[Stored data]:
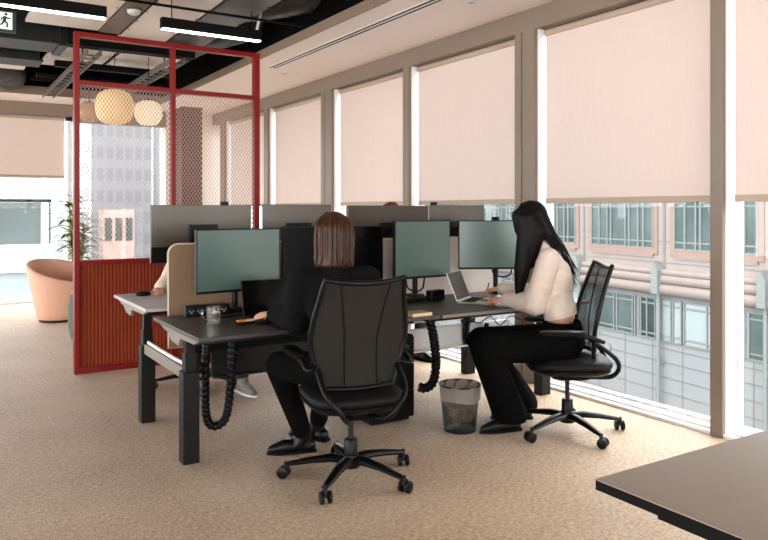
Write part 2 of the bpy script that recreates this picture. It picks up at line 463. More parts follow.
def roller_blind(y0, y1, zb, label, rear=False, x0=0, x1=0):
    if rear: t = thing('roller_blind', label, 'blind', ((x0+x1)/2, YB+.1, zb), 0, 'roller blinds'); w = (x1-x0)/2
    else: t = thing('roller_blind', label, 'blind', (W+.10, (y0+y1)/2, zb), PI/2, 'roller blinds'); w = (y1-y0)/2
    h = (2.80 if rear else HB)-zb
    MB().grid(lambda u, v: (-w+2*w*u, -.0006+.003*math.sin(PI*v)*math.sin(3*u), .04+(h-.05)*v), 12, 8, (0, .0012, 0)).build('fabric', M['blind'], t)
    MB().box(-w, w, -.008, .009, 0, .042, .004).build('hem_bar', M['hem'], t)
    MB().cyl((-w, .0, h-.03), (w, .0, h-.03), .026).build('roller_tube', M['hem'], t, True)
    return t
BZ = 1.43
bl = ['pale roller blind at the picture edge beyond the slim single mullion',
      'wide pale roller blind above the seated woman in the cream blouse',
      'pale roller blind above the two angled teal monitors', 'pale roller blind above the brown-haired person in dark knitwear',
      'narrow pale roller blind just right of the red partition post', 'farthest pale roller blind, seen through the red mesh screen near the corner']
roller_blind(1.04, 2.60, BZ, bl[0]); roller_blind(2.72, 4.195, BZ, bl[1]); roller_blind(4.47, 5.965, BZ, bl[2])
roller_blind(6.12, 7.59, BZ, bl[3]); roller_blind(7.925, 9.505, BZ, bl[4]); roller_blind(9.70, 11.28, BZ, bl[5])

# rear glazed wall
struct('trim_5', MB().box(XL, 3.3, YB, YB+.22, 2.80, SOF+.02).box(1.80, 3.3, YB, YB+.22, 2.735, 2.80), M['frame'])
struct('wall_rear', MB().box(3.29, W+.24, YB, YB+.22, 0, SOF+.02), M['wall'])
struct('trim_6', MB().box(XL, 3.3, YB, YB+.1, 0, .03).box(XL, 3.3, YB+.1, YB+.24, -.05, .045), M['sill'])
struct('trim_7', MB().box(1.80, 1.87, YB, YB+.2, 0, 2.80, .003), M['white_metal'])
for k, x in enumerate((-.15, -2.1, -4.05)): struct('trim_%d' % (70+k), MB().box(x, x+.07, YB, YB+.2, 0, 2.80, .003), M['white_metal'])
struct('window_20', MB().box(XL, 1.80, YB+.17, YB+.178, .045, 2.80), M['glass'])
struct('window_21', MB().box(1.87, 3.29, YB+.17, YB+.178, .045, 2.735), M['glass'])
roller_blind(0, 0, 1.863, 'pale roller blind on the far wall above the peach tub chair', True, -.06, 1.775)
# walls behind the camera: left wall and front wall with wide openings to daylight
struct('wall_left', MB().box(XL-.15, XL, YF, YB, 0, .35).box(XL-.15, XL, YF, YB, 2.9, 3.75), M['wall'])
struct('wall_front', MB().box(XL, W, YF-.15, YF, 0, .35).box(XL, W, YF-.15, YF, 2.9, 3.75), M['wall'])
for i in range(6):
    struct('trim_%d' % (80+i), MB().box(XL-.14, XL-.02, YF+i*3.5, YF+i*3.5+.12, .35, 2.9), M['frame'])
for i in range(4):
    struct('trim_%d' % (90+i), MB().box(XL+i*3.4, XL+i*3.4+.12, YF-.14, YF-.02, .35, 2.9), M['frame'])

# slot diffuser and spots in the soffit
t = thing('slot_diffuser', 'long white linear air slot diffuser set in the pale soffit', 'vent', (3.29, 5.4, SOF))
MB().box(-.055, -.04, -2.2, 2.2, -.006, .001).box(.04, .055, -2.2, 2.2, -.006, .001).box(-.008, .008, -2.2, 2.2, -.006, .001).box(-.055, .055, 2.2, 2.215, -.006, .001).build('frame', M['white'], t)
MB().box(-.04, -.008, -2.2, 2.2, -.002, .0015).box(.008, .04, -2.2, 2.2, -.002, .0015).build('slot', M['blackmatte'], t)
for k, (x, y, lb) in enumerate(((3.56, 7.87, 'small recessed ceiling spot near the end of the air slot'), (3.55, 4.38, 'small recessed ceiling spot above the wide window blind'))):
    t = thing('ceiling_spot', lb, 'light', (x, y, SOF), 0, 'recessed soffit spots')
    MB().lathe([(.022, .0), (.045, -.001), (.045, -.006), (.03, -.009), (.022, -.006)], 24, closed=True).build('rim', M['white'], t, True)
    MB().lathe([(.001, -.004), (.022, -.004)], 20).build('lens', M['silver'], t)

# ------------------------------------------------------------------ ceiling services
def linear_light(x0, x1, y, label, z=2.85, seen=True):
    t = thing('linear_light', label, 'light', ((x0+x1)/2, y, z), 0, 'linear pendant lights'); h = (x1-x0)/2
    MB().box(-h, h, -.035, .035, .004, .09, .003).build('housing', M['blackmatte'], t)
    MB().box(-h+.008, h-.008, -.028, .028, -.004, .006).build('diffuser', M['lightwhite'], t)
    for sx in (-h*.8, h*.8): MB().cyl((sx, 0, .09), (sx, 0, .9), .004, seg=8).build('hanger', M['blackmatte'], t)
    return t
linear_light(-1.9, 1.163, 5.86, 'black linear pendant light with glowing strip beside the exit sign')
linear_light(1.60, 2.46, 5.93, 'short black linear pendant light over the red partition')
k = 0
for y in (3.3, .6, -2.2):  # unseen lamp rows, added as fill light
    for x0, w in ((-4.6, 'far left'), (-1.6, 'middle'), (.9, 'right')):
        linear_light(x0, x0+(2.0 if x0 > 0 else 2.4), y, 'unseen linear light added as fill, outside the picture, %s of row %d behind' % (w, k//3+1)); k += 1

rafts = [(.755, 1.385, 4.2, 7.35, 'pale metal ceiling raft between the two linear lights, left of the detector channel'),
         (1.60, 2.06, 4.2, 7.5, 'pale metal ceiling raft right of the smoke detector channel'),
         (2.08, 2.46, 4.2, 7.5, 'dark metal ceiling raft above the short linear light'),  # darker than the rafts beside it
         (1.12, 1.75, 8.1, 9.4, 'far metal ceiling raft seen through the red frame top, over the lanterns'),
         (1.80, 2.5, 8.15, 9.4, 'far metal ceiling raft seen beside the middle red post'),
         (.55, 1.0, 8.95, 9.9, 'small pale metal raft above the tub chair, left of the red frame')]
for (a, b, c, d, lb) in rafts:
    t = thing('ceiling_raft', lb, 'ceiling panel', ((a+b)/2, (c+d)/2, 2.94 if 'just below' in lb else 3.1), 0, 'suspended ceiling rafts'); w, l = (b-a)/2, (d-c)/2
    MB().box(-w, w, -l, l, 0, .03, .003).build('panel', M['ductgrey'] if 'dark' in lb else M['raft'], t)
    mb = MB()
    for sx in (-w*.97, w*.97):
        for q in range(int(l*2/.35)): mb.cyl((sx*.97, -l+.12+q*.35, -.004), (sx*.97, -l+.12+q*.35, .001), .008, seg=8)
    mb.build('fixing', M['blackmatte'], t)
    for sx in (-w*.8, w*.8): MB().cyl((sx, 0, .03), (sx, 0, .65), .005, seg=6).build('hanger', M['blackmatte'], t)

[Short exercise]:
From the first line above through the line containing "roller_blind(6.12, 7.59, BZ, bl[3]);", copy everything exactly, without the pictures.

[The reply]:
Write part 2 of the bpy script that recreates this picture. It picks up at line 463. More parts follow.
def roller_blind(y0, y1, zb, label, rear=False, x0=0, x1=0):
    if rear: t = thing('roller_blind', label, 'blind', ((x0+x1)/2, YB+.1, zb), 0, 'roller blinds'); w = (x1-x0)/2
    else: t = thing('roller_blind', label, 'blind', (W+.10, (y0+y1)/2, zb), PI/2, 'roller blinds'); w = (y1-y0)/2
    h = (2.80 if rear else HB)-zb
    MB().grid(lambda u, v: (-w+2*w*u, -.0006+.003*math.sin(PI*v)*math.sin(3*u), .04+(h-.05)*v), 12, 8, (0, .0012, 0)).build('fabric', M['blind'], t)
    MB().box(-w, w, -.008, .009, 0, .042, .004).build('hem_bar', M['hem'], t)
    MB().cyl((-w, .0, h-.03), (w, .0, h-.03), .026).build('roller_tube', M['hem'], t, True)
    return t
BZ = 1.43
bl = ['pale roller blind at the picture edge beyond the slim single mullion',
      'wide pale roller blind above the seated woman in the cream blouse',
      'pale roller blind above the two angled teal monitors', 'pale roller blind above the brown-haired person in dark knitwear',
      'narrow pale roller blind just right of the red partition post', 'farthest pale roller blind, seen through the red mesh screen near the corner']
roller_blind(1.04, 2.60, BZ, bl[0]); roller_blind(2.72, 4.195, BZ, bl[1]); roller_blind(4.47, 5.965, BZ, bl[2])
roller_blind(6.12, 7.59, BZ, bl[3]); roller_blind(7.925, 9.505, BZ, bl[4]); roller_blind(9.70, 11.28, BZ, bl[5])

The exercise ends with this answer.